Stern goes to great lengths to chronicle Nina’s troubled life (she is still alive); her multiple marriages and her futile search for a satisfying career are dealt with by Stern with unnecessary harshness ... Stern, a writer best known for her magazine journalism, writes with gusto (if occasionally overeager banter) and an admirable fondness for her subject, although telling his story in the present tense throughout often seems too informal. But her research is exhaustive and her command of detail impressive ... Skyhorse has done the book no favors. The finished copy is drab, the paper stock feels substandard, the typeface less elegant, and worst of all, a book representing an artist of supreme style and limitless exuberance reflects little of that legacy. Shockingly, there is but a single representation of Hirschfeld’s later great work in the photo well ... Even the book cover is sadly dour, given the subject’s signature style, and markedly different from that of the elegant advance copy ... Whatever the story behind the book, Hirschfeld and Stern deserve better.

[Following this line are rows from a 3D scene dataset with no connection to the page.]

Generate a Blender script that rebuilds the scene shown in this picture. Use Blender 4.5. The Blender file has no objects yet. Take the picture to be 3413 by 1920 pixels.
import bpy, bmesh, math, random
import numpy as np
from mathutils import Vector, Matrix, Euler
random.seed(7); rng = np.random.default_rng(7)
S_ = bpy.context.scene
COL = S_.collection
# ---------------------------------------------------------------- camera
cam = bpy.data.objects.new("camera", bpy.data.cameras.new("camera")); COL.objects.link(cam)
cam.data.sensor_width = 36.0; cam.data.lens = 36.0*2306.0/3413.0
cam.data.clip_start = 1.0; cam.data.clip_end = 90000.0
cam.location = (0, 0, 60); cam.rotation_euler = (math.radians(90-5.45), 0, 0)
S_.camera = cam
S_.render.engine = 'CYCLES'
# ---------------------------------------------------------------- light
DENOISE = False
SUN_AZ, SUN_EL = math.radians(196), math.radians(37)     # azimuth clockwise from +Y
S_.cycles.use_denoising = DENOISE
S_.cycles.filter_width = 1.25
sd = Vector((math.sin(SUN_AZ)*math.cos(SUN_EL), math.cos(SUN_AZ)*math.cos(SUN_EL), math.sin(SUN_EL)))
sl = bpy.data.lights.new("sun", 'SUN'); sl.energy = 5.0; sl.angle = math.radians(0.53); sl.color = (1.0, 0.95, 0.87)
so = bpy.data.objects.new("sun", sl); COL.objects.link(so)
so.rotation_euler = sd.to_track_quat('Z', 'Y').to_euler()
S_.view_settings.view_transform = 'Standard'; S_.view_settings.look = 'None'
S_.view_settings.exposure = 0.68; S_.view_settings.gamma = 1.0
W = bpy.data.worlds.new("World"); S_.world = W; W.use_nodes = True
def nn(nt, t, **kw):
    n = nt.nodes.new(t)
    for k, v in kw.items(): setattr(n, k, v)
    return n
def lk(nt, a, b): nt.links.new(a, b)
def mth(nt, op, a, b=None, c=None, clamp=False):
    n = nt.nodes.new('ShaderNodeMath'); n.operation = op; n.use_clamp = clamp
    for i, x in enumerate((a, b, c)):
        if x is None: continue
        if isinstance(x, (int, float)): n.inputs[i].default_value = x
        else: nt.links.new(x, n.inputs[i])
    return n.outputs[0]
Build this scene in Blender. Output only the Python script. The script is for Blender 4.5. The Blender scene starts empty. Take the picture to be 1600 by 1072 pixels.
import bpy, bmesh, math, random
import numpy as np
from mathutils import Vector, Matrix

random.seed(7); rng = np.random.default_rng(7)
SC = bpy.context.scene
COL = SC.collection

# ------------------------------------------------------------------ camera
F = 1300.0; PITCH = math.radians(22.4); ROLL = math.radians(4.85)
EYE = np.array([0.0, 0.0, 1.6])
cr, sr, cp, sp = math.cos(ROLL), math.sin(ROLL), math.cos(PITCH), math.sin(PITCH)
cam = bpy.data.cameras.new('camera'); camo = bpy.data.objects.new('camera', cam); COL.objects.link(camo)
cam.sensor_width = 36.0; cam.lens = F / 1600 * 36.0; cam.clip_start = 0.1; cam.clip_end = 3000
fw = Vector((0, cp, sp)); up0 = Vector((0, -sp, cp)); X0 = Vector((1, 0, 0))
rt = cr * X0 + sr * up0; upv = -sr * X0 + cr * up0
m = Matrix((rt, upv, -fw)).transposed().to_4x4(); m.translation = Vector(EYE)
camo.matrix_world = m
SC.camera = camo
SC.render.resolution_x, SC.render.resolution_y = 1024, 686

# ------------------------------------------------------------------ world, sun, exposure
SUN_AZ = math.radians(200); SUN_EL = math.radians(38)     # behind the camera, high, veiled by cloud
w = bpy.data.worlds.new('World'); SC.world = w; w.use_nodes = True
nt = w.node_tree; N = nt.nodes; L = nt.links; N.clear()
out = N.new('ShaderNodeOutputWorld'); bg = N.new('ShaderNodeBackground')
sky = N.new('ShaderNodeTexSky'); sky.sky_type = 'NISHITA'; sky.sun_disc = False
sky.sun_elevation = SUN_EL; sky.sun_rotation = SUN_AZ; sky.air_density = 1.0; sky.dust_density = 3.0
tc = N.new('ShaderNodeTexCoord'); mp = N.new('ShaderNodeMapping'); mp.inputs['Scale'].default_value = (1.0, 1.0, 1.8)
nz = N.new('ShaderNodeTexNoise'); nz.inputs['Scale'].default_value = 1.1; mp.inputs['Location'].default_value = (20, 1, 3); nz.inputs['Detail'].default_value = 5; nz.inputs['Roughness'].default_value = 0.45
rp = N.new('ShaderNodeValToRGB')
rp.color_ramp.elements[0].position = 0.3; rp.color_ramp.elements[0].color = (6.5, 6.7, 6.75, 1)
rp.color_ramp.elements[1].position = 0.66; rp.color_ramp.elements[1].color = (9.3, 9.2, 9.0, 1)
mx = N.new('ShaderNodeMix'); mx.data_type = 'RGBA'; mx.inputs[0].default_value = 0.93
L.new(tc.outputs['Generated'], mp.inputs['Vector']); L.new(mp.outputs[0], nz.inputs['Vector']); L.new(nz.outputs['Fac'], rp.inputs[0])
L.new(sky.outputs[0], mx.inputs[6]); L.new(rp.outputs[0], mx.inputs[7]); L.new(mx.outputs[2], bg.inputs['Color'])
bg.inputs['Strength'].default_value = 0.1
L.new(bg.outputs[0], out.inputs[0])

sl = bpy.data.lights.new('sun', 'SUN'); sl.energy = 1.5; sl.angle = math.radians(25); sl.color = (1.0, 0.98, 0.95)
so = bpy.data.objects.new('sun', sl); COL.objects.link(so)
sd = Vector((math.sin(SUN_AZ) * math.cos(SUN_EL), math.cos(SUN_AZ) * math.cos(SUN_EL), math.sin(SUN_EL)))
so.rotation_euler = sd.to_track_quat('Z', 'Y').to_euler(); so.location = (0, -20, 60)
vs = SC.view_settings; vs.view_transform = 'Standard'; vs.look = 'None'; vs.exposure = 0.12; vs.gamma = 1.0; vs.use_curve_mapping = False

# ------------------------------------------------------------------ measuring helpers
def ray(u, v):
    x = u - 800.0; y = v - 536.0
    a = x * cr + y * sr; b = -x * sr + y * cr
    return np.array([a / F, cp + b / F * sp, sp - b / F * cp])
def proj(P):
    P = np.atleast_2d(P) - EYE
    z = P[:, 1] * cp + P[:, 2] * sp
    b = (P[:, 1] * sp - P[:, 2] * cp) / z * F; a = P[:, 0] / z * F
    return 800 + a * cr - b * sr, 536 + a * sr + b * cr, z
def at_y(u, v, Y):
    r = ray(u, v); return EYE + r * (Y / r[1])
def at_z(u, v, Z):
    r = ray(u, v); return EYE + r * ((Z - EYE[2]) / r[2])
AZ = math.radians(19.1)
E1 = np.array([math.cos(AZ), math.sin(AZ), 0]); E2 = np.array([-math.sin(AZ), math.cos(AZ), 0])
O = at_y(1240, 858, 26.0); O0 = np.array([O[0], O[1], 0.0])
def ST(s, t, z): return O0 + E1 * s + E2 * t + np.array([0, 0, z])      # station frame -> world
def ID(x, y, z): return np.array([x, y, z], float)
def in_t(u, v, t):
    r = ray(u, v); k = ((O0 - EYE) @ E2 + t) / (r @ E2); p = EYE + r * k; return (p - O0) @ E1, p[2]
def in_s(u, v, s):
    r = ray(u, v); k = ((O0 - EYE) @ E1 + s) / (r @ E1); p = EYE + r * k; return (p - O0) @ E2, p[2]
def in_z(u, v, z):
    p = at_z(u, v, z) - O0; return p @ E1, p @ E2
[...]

This biography is as elegant and witty as Hirschfeld's art itself, and author Stern...deftly weaves her way through the artist's life from his birth in St. Louis to his final days in a pink Manhattan brownstone. Stern's affection for and knowledge of her subject is imbued with humor and charm and allows readers to know the man behind the minimalism, both the good and the bad. His story includes a stellar cast of characters ... For those interested in biographies, the art of illustration, 20th-century theater and Broadway, it's a journey well worth taking.
Her brief, anecdotal chapters mirror his economy of space. Travels to Bali, Paris, Morocco, and Moscow as well as adventures in his beloved home, New York, are covered with equal value and humor. The countless details of his thousands of works and 75-year career may be impossible to collect, especially those stuffed into a suitcase lost by the forgetful artist, yet Stern offers appreciation of portraits, Broadway, film, opera, and more—the real skinny on everything Hirschfeld.
Over the years, [Stern] has conducted extensive interviews with those who knew him—the book is packed with quotations—and had access to personal letters, journals, and scrapbooks, resulting in this much-needed, affectionate, and entertaining book-length profile ... As the first substantive biography of Hirschfeld, this will be welcomed by art and Broadway lovers alike.